Turkish President Recep Tayyip Erdogan said yesterday he had advised the central bank to lower its policy rate at its upcoming meetings, a day after saying he expects interest rates to come down to single digits by year-end.
Turkiye’s central bank cut its policy rate by 200 basis points to 12% in the last two months, delivering shocks to markets after inflation surged to 80% in August.
The rate cuts are part of Erdogan’s unorthodox policy of lowering rates to lower inflation.
An easing cycle at the end of last year sparked a currency crisis stoking inflation, which is now at 24-year highs.
Speaking at the general assembly of a merchants’ confederation, Erdogan repeated his unorthodox view that lower rates will lead to lower inflation.
“My biggest battle is against interest. My biggest enemy is interest. We lowered the interest rate to 12%. Is that enough? It is not enough.
This needs to come down further,” he said.
“We have discussed, are discussing this with our central bank.

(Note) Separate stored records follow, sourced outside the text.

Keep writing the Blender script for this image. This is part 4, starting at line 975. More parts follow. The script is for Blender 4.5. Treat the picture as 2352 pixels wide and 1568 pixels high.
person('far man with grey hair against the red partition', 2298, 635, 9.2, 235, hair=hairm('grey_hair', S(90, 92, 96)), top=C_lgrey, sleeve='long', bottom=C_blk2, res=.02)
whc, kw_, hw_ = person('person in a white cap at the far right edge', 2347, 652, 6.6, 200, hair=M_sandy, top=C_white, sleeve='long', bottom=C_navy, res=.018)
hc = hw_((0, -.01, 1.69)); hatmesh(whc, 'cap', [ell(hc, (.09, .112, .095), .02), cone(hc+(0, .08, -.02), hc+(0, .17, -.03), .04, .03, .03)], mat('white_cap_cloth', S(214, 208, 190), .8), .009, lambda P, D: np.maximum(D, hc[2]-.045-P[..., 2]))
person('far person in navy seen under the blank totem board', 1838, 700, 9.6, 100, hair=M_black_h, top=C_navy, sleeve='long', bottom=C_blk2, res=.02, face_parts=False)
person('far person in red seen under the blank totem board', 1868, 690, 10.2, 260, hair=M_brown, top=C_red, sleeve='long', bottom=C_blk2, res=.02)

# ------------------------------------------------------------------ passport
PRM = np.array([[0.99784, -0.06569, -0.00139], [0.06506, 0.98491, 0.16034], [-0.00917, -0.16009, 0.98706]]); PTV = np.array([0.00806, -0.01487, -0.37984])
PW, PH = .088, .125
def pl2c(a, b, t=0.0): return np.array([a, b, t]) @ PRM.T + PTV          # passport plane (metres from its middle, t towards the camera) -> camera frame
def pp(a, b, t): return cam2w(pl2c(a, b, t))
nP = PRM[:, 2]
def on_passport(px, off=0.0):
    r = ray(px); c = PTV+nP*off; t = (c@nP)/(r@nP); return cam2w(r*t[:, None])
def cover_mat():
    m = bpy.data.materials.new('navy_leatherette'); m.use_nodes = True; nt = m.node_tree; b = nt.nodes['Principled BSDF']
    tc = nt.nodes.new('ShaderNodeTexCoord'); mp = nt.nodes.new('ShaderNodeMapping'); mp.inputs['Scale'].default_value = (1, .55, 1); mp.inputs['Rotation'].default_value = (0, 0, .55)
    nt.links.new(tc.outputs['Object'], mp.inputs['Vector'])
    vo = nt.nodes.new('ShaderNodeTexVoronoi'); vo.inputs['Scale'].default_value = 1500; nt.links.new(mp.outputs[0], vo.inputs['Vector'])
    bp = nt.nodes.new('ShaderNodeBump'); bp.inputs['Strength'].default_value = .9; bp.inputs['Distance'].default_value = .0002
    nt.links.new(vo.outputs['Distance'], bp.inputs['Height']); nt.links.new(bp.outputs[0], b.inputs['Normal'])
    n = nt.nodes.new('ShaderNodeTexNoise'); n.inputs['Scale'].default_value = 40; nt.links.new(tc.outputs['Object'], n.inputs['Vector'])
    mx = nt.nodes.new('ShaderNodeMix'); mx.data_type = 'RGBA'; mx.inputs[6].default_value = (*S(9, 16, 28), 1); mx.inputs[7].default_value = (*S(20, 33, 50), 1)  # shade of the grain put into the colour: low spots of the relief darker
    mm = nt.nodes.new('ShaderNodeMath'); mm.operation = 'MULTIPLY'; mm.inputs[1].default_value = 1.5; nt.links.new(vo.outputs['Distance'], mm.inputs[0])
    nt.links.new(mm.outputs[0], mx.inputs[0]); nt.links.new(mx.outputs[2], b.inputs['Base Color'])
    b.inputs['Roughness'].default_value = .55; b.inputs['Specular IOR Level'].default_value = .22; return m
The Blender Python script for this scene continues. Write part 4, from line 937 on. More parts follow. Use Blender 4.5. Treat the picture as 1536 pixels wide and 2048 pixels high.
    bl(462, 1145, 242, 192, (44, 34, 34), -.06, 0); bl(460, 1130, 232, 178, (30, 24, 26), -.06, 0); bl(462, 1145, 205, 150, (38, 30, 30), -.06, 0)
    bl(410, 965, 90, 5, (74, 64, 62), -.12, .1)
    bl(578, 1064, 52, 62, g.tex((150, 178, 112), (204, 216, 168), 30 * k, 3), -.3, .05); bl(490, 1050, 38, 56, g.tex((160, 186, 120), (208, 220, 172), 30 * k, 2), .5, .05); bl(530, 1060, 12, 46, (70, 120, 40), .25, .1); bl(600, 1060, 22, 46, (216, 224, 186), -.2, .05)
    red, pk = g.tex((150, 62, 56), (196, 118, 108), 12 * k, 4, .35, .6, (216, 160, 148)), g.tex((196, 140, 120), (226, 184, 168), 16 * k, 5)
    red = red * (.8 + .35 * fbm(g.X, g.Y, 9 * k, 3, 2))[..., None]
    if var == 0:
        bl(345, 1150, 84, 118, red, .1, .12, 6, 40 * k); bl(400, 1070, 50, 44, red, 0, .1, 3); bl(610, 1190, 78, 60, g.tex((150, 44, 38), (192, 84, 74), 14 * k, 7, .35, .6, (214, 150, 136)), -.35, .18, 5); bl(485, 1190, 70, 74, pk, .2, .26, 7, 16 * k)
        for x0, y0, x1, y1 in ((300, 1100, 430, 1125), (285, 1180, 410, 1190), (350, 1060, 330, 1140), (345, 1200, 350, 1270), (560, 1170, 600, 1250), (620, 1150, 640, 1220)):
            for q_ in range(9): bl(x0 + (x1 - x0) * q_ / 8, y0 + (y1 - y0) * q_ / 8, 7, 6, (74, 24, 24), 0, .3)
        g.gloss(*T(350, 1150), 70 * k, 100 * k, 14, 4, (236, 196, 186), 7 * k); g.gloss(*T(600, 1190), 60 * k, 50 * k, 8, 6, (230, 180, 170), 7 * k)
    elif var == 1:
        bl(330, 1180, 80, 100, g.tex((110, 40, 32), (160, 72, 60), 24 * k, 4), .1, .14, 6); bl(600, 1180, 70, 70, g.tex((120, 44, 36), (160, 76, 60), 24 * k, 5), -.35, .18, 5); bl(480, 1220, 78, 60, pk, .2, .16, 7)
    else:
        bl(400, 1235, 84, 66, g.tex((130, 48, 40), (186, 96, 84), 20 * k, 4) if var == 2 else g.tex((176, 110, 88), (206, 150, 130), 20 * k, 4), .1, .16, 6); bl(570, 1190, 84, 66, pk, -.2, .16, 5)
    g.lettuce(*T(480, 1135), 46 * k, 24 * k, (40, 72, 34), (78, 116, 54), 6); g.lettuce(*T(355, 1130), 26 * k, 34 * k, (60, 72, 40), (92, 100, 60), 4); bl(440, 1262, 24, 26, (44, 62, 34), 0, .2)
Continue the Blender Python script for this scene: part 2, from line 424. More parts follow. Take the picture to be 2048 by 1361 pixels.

I suggested the need for this to come down further in upcoming monetary policy committee meetings,” Erdogan added.
On Wednesday, Erdogan said interest rates will come down to single digits by year-end, despite a global tightening cycle, an ailing currency and soaring energy prices.
Turkiye’s lira, which hit its record low of 18.55 against the dollar yesterday, fell some 29% this year on top of a 44% fall last year.
Ipek Ozkardeskaya, senior analyst at Swissquote, said the lira is not as weak as it should be thanks to the central bank’s role in the forex market. “The Turkish central bank is trying to weather the sell-off and the downside pressure but obviously there is only so much that they can do when the global winds are flowing so violently against the lira,” she said.